Identify each line below that contains the word "this", and copy it out.

* * *

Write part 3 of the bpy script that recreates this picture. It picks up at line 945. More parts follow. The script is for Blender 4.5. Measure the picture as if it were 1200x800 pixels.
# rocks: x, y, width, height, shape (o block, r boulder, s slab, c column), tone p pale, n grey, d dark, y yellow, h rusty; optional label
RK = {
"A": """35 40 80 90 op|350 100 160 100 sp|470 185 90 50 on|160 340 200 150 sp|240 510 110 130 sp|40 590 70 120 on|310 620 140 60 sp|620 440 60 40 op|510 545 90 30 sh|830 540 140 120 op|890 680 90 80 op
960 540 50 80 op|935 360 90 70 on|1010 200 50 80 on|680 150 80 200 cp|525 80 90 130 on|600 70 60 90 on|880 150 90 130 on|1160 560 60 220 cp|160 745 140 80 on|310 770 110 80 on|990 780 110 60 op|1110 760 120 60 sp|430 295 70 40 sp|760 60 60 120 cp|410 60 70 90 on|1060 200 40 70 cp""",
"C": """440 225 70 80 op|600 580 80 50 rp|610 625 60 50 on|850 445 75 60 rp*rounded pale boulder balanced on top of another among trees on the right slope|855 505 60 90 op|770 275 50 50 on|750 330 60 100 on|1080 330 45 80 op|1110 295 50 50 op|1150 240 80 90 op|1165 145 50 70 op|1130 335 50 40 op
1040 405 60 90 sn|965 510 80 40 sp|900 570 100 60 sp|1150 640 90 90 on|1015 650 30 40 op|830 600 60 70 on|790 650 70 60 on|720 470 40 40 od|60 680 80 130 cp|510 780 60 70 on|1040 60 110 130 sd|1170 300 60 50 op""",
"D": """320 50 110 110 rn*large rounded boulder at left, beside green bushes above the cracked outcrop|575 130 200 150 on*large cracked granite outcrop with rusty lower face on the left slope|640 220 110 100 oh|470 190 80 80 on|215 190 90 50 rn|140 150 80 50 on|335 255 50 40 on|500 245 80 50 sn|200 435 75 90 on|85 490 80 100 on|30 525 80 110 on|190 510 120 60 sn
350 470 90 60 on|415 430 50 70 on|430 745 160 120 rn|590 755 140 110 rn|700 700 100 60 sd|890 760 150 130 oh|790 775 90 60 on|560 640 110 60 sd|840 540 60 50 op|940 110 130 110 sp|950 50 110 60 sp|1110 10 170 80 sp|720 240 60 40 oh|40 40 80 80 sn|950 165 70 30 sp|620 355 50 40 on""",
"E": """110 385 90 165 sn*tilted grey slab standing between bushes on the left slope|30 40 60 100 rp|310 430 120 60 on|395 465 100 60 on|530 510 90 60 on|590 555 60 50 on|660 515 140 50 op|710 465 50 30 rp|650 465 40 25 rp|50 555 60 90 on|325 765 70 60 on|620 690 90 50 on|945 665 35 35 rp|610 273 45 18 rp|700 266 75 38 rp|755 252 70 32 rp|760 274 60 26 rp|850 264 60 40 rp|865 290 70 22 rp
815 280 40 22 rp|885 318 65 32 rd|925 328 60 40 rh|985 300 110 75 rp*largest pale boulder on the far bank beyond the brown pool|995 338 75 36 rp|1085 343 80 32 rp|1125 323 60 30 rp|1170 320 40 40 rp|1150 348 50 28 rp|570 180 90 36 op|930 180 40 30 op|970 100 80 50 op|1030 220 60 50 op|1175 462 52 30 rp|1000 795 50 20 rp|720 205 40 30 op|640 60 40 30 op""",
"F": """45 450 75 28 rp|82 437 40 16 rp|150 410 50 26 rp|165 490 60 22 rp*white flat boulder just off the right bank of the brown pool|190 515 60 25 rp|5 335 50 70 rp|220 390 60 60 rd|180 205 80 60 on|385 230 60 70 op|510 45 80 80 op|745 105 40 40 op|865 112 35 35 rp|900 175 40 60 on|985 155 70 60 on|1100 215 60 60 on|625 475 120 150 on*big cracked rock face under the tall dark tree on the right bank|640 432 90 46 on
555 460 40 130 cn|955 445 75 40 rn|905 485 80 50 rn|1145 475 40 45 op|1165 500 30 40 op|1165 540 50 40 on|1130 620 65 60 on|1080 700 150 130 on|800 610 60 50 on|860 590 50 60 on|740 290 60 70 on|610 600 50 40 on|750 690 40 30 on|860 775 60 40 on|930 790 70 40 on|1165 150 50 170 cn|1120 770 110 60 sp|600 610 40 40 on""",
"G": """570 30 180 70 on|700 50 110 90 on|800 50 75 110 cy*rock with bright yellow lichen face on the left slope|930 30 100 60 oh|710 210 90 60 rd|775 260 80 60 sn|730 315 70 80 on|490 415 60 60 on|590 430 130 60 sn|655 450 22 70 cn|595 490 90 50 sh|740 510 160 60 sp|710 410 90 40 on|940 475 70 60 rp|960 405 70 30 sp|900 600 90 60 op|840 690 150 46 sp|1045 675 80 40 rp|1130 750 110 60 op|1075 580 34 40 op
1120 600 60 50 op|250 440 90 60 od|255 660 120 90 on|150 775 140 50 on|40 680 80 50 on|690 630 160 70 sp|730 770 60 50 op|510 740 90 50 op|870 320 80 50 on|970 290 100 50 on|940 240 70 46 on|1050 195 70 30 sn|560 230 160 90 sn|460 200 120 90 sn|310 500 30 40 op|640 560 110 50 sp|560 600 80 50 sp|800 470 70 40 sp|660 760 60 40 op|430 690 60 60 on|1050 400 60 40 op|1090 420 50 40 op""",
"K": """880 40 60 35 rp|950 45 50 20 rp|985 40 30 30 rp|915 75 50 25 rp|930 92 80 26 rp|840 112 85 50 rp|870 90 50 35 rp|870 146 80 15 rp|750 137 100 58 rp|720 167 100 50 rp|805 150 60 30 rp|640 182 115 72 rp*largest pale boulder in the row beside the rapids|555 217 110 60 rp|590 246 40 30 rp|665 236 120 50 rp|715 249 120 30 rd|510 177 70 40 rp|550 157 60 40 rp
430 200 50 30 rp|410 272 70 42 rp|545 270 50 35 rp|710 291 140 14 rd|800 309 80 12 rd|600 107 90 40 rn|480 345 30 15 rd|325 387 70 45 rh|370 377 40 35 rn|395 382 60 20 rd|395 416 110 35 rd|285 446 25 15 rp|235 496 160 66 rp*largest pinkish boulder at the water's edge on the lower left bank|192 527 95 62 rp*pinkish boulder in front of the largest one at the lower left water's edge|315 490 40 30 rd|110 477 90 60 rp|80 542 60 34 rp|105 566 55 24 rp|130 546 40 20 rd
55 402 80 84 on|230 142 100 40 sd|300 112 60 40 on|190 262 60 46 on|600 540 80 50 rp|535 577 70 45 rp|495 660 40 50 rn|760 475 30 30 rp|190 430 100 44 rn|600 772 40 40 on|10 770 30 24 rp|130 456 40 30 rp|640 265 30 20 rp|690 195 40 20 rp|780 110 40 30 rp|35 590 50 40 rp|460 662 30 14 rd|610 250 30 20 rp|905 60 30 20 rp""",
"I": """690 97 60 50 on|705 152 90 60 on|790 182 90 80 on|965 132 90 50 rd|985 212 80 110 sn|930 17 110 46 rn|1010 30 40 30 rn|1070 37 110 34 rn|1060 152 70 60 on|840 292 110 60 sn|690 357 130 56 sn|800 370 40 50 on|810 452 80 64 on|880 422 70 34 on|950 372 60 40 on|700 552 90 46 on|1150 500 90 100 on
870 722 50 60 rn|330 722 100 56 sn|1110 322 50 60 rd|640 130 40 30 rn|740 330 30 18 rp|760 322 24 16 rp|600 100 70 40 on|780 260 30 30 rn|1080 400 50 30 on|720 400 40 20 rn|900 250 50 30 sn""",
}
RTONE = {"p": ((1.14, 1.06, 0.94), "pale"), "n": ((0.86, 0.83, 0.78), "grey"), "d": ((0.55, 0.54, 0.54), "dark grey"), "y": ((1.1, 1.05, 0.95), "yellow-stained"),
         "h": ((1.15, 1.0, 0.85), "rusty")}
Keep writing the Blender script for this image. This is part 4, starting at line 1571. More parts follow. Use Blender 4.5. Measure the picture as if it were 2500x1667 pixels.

* * *

▶ [FINISHED EXERCISE]:
Write part 3 of the bpy script that recreates this picture. It picks up at line 945. More parts follow. The script is for Blender 4.5. Measure the picture as if it were 1200x800 pixels.
Keep writing the Blender script for this image. This is part 4, starting at line 1571. More parts follow. Use Blender 4.5. Measure the picture as if it were 2500x1667 pixels.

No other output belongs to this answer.